** Start DATASET SECTION **

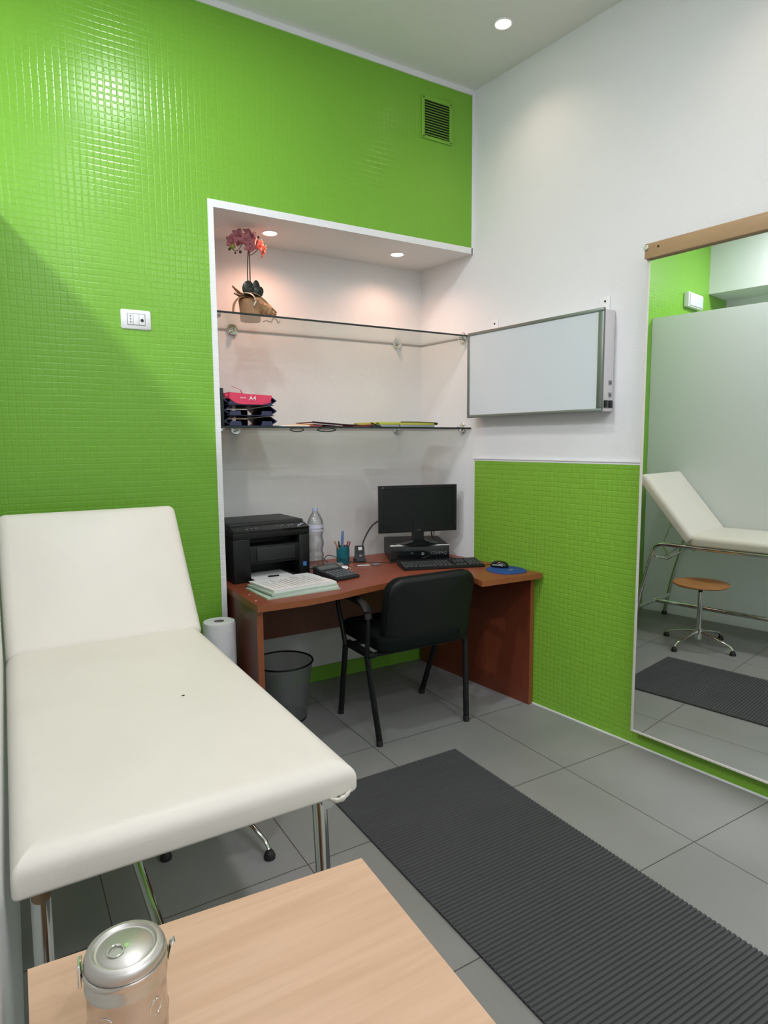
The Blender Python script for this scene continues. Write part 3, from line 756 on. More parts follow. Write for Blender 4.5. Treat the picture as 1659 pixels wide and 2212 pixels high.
for i, (u, ww, sx, mt) in enumerate([(0.075, 0.35, 0.008, 'grey'), (0.10, 0.42, 0.006, 'grey'), (0.125, 0.45, 0.010, 'grey'), (0.235, 0.5, 0.007, 'grey'), (0.252, 0.35, 0.007, 'grey'), (0.27, 0.6, 0.007, 'grey'), (0.30, 0.5, 0.008, 'grey'), (0.318, 0.5, 0.008, 'grey'), (0.345, 0.2, 0.009, 'greycard'), (0.358, 0.45, 0.012, 'cap'), (0.376, 0.62, 0.010, 'greycard')]):
    q = on_panel(u, ww)
    g = G(Matrix.Translation(q) @ Matrix.Rotation(math.atan2(0.019, 0.064), 4, 'X')); g.rr(0, 0, sx * 0.8, 0.0045, 0, 0.0022, rad=0.003, rt=0.001, rb=0.0001, cs=4, seg=2); g.build('button', mt, pan)
g = G(); g.rr(PW / 2, 0.06 + (PD - 0.06) / 2, PW / 2 - 0.001, (PD - 0.06) / 2, 0.2455, PH, rad=0.012, rt=0.012, rb=0.001, seg=4); g.build('scanner_lid', 'darkgrey', t)
g = G(); g.box(0.365, 0.384, -0.0006, 0.0, 0.052, 0.074); g.build('energy_label', 'label_blue', t)
g = G(); g.box(0.10, 0.335, 0.0, 0.16, 0.012, 0.016, bev=0.001); g.build('paper_tray', 'darkgrey', t)
sh = G(Matrix.Translation((0.98 + 0.145, 2.885 + 0.13, DZ + 0.0175)) @ Matrix.Rotation(math.radians(1.5), 4, 'Z'))
sh.box(-0.100, 0.105, -0.12, 0.09, 0, 0.003); o = sh.build('printed_sheets', 'paper', smooth=False)
tag(o, 'white sheets lying in the open paper tray of the printer', 'paper')
g = G(); g.box(-0.02, 0.035, -0.08, -0.07, 0.003, 0.010, bev=0.001)
g.build('tray_stop', 'black', o).location = (0.98 + 0.145, 2.885 + 0.13, DZ + 0.0175)

# ------------------------------------------------------------------ stack of papers
base = Vector((1.145, 2.742, DZ))
rnd = random.Random(3)
def sheet(z0, z1, a, b, dx, dy, rz, mat, name, label, cat, curl=0.0):
    g = G(Matrix.Translation((base.x + dx, base.y + dy, DZ + z0)) @ Matrix.Rotation(rz, 4, 'Z'))
    nx, ny = 12, 8; th = z1 - z0
    top = [[g.v((-a + 2 * a * i / nx, -b + 2 * b * j / ny, th + curl * ((abs(2 * i / nx - 1)) ** 3 * (0.5 + 0.5 * math.sin(j * 1.3)) + 0.3 * math.sin(i * 0.9) * (j / ny)))) for i in range(nx + 1)] for j in range(ny + 1)]
    bot = [[g.v((-a + 2 * a * i / nx, -b + 2 * b * j / ny, 0)) for i in range(nx + 1)] for j in range(ny + 1)]
    for j in range(ny):
        for i in range(nx):
            g.face([top[j][i], top[j][i + 1], top[j + 1][i + 1], top[j + 1][i]]); g.face([bot[j][i], bot[j + 1][i], bot[j + 1][i + 1], bot[j][i + 1]])
    for j in range(ny):
        for i_ in (0, nx): g.face([top[j][i_], top[j + 1][i_], bot[j + 1][i_], bot[j][i_]])
    for i in range(nx):
        for j_ in (0, ny): g.face([top[j_][i], top[j_][i + 1], bot[j_][i + 1], bot[j_][i]])
    return tag(g.build(name, mat, ang=50), label, cat)
sheet(0.0, 0.005, 0.180, 0.132, -0.005, -0.022, math.radians(2), 'paper_green', 'paper_folder', 'pale green folder at the bottom of the paper pile on the desk', 'folder', 0.002)
sheet(0.0055, 0.0095, 0.168, 0.125, 0.012, 0.0, math.radians(4), 'paper', 'paper_bundle', 'thin white bundle between the two green folders of the desk pile', 'paper')
sheet(0.010, 0.0175, 0.170, 0.126, 0.004, 0.0, math.radians(5.5), 'paper_green', 'paper_folder', 'upper pale green folder under the white papers of the desk pile', 'folder', 0.002)
sheet(0.018, 0.027, 0.163, 0.122, 0.010, 0.006, math.radians(6), 'paper', 'paper_bundle', 'thick white paper bundle near the top of the desk pile', 'paper', 0.002)
top = sheet(0.0285, 0.0305, 0.160, 0.122, 0.004, 0.012, math.radians(7), 'paper', 'printed_form', 'printed white form with faint grey lines topping the desk paper pile', 'paper', 0.0015)
g = G(Matrix.Translation((base.x + 0.004, base.y + 0.012, DZ + 0.0313)) @ Matrix.Rotation(math.radians(7), 4, 'Z'))
for i in range(13):
    x = -0.135 + i * 0.021
    g.box(x, x + 0.0016 + 0.004 * rnd.random(), -0.10, 0.02 + 0.075 * rnd.random(), 0.0003, 0.0008)
g.build('printed_lines', 'pale_print', top, smooth=False)

# ------------------------------------------------------------------ bottle
t = thing('water_bottle', 'empty clear plastic water bottle with lilac cap beside the printer', 'bottle', (1.440, 3.105, DZ))
prof = [(0.030, 0.0), (0.041, 0.004), (0.0435, 0.015), (0.042, 0.03), (0.0405, 0.036), (0.0435, 0.044), (0.0435, 0.054), (0.0405, 0.061), (0.0435, 0.070), (0.0430, 0.082), (0.0385, 0.092), (0.0375, 0.10), (0.040, 0.112), (0.0435, 0.128), (0.0435, 0.15), (0.040, 0.166), (0.0375, 0.176), (0.0385, 0.19), (0.0435, 0.205), (0.0435, 0.245), (0.0425, 0.252), (0.0365, 0.272), (0.026, 0.292), (0.016, 0.305), (0.0135, 0.312), (0.0135, 0.322)]
g = G(); g.lathe(prof, n=40, cap1=False); g.build('bottle_body', 'bottle', t, ang=80)
g = G(); g.lathe([(0.0148, 0.312), (0.0152, 0.314), (0.0152, 0.328), (0.0145, 0.3305), (0.001, 0.331)], n=28); g.build('cap', 'cap', t)
g = G()
for z0, z1, a0, a1 in ((0.222, 0.242, 150, 330), (0.206, 0.215, 150, 330)):
    rows = [[(0.0439 * math.cos(math.radians(a)), 0.0439 * math.sin(math.radians(a)), z) for a in range(a0, a1 + 1, 6)] for z in (z0, z1)]
    g.loft(rows, False, False, closed=False)
g.build('bottle_label', 'blabel', t)

# ------------------------------------------------------------------ calculator
t = thing('desk_calculator', 'dark desktop calculator with a tilted display beside the papers', 'calculator', (1.435, 2.855, DZ), math.radians(12))
g = G(); g.loft([[(sx * 0.073, y, z) for sx, y, z in ((-1, y, z0), (1, y, z0), (1, y, z1), (-1, y, z1))] for y, z0, z1 in ((-0.10, 0.003, 0.012), (-0.09, 0.002, 0.016), (0.035, 0.002, 0.030), (0.095, 0.002, 0.048), (0.10, 0.004, 0.044))])
bmesh.ops.bevel(g.bm, geom=[e for e in g.bm.edges], offset=0.002, segments=2, affect='EDGES')
g.build('case', 'darkgrey', t)
CM = Matrix.Translation((0, -0.09, 0.0162)) @ Matrix.Rotation(math.atan2(0.014, 0.125), 4, 'X')
for i in range(6):
    for j in range(4):
        x = -0.055 + i * 0.022; y = 0.014 + j * 0.026
        g = G(CM); g.rr(x, y, 0.0085, 0.0095, 0.0, 0.0045, rad=0.002, rt=0.001, rb=0.0002, cs=2, seg=2); g.build('key', 'key2', t)
g = G(Matrix.Translation((0, 0.04, 0.0312)) @ Matrix.Rotation(math.atan2(0.018, 0.06), 4, 'X')); g.box(-0.060, 0.060, 0.008, 0.048, 0, 0.0012); g.build('display', 'lcd', t)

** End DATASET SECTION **

GIVEN EXERCISE =
Everything from the first line to the line with "g.build('tray_stop', 'black', o).location" must be repeated exactly, and nothing else. Leave the pictures out.

COMPLETE RESPONSE =
The Blender Python script for this scene continues. Write part 3, from line 756 on. More parts follow. Write for Blender 4.5. Treat the picture as 1659 pixels wide and 2212 pixels high.
for i, (u, ww, sx, mt) in enumerate([(0.075, 0.35, 0.008, 'grey'), (0.10, 0.42, 0.006, 'grey'), (0.125, 0.45, 0.010, 'grey'), (0.235, 0.5, 0.007, 'grey'), (0.252, 0.35, 0.007, 'grey'), (0.27, 0.6, 0.007, 'grey'), (0.30, 0.5, 0.008, 'grey'), (0.318, 0.5, 0.008, 'grey'), (0.345, 0.2, 0.009, 'greycard'), (0.358, 0.45, 0.012, 'cap'), (0.376, 0.62, 0.010, 'greycard')]):
    q = on_panel(u, ww)
    g = G(Matrix.Translation(q) @ Matrix.Rotation(math.atan2(0.019, 0.064), 4, 'X')); g.rr(0, 0, sx * 0.8, 0.0045, 0, 0.0022, rad=0.003, rt=0.001, rb=0.0001, cs=4, seg=2); g.build('button', mt, pan)
g = G(); g.rr(PW / 2, 0.06 + (PD - 0.06) / 2, PW / 2 - 0.001, (PD - 0.06) / 2, 0.2455, PH, rad=0.012, rt=0.012, rb=0.001, seg=4); g.build('scanner_lid', 'darkgrey', t)
g = G(); g.box(0.365, 0.384, -0.0006, 0.0, 0.052, 0.074); g.build('energy_label', 'label_blue', t)
g = G(); g.box(0.10, 0.335, 0.0, 0.16, 0.012, 0.016, bev=0.001); g.build('paper_tray', 'darkgrey', t)
sh = G(Matrix.Translation((0.98 + 0.145, 2.885 + 0.13, DZ + 0.0175)) @ Matrix.Rotation(math.radians(1.5), 4, 'Z'))
sh.box(-0.100, 0.105, -0.12, 0.09, 0, 0.003); o = sh.build('printed_sheets', 'paper', smooth=False)
tag(o, 'white sheets lying in the open paper tray of the printer', 'paper')
g = G(); g.box(-0.02, 0.035, -0.08, -0.07, 0.003, 0.010, bev=0.001)
g.build('tray_stop', 'black', o).location = (0.98 + 0.145, 2.885 + 0.13, DZ + 0.0175)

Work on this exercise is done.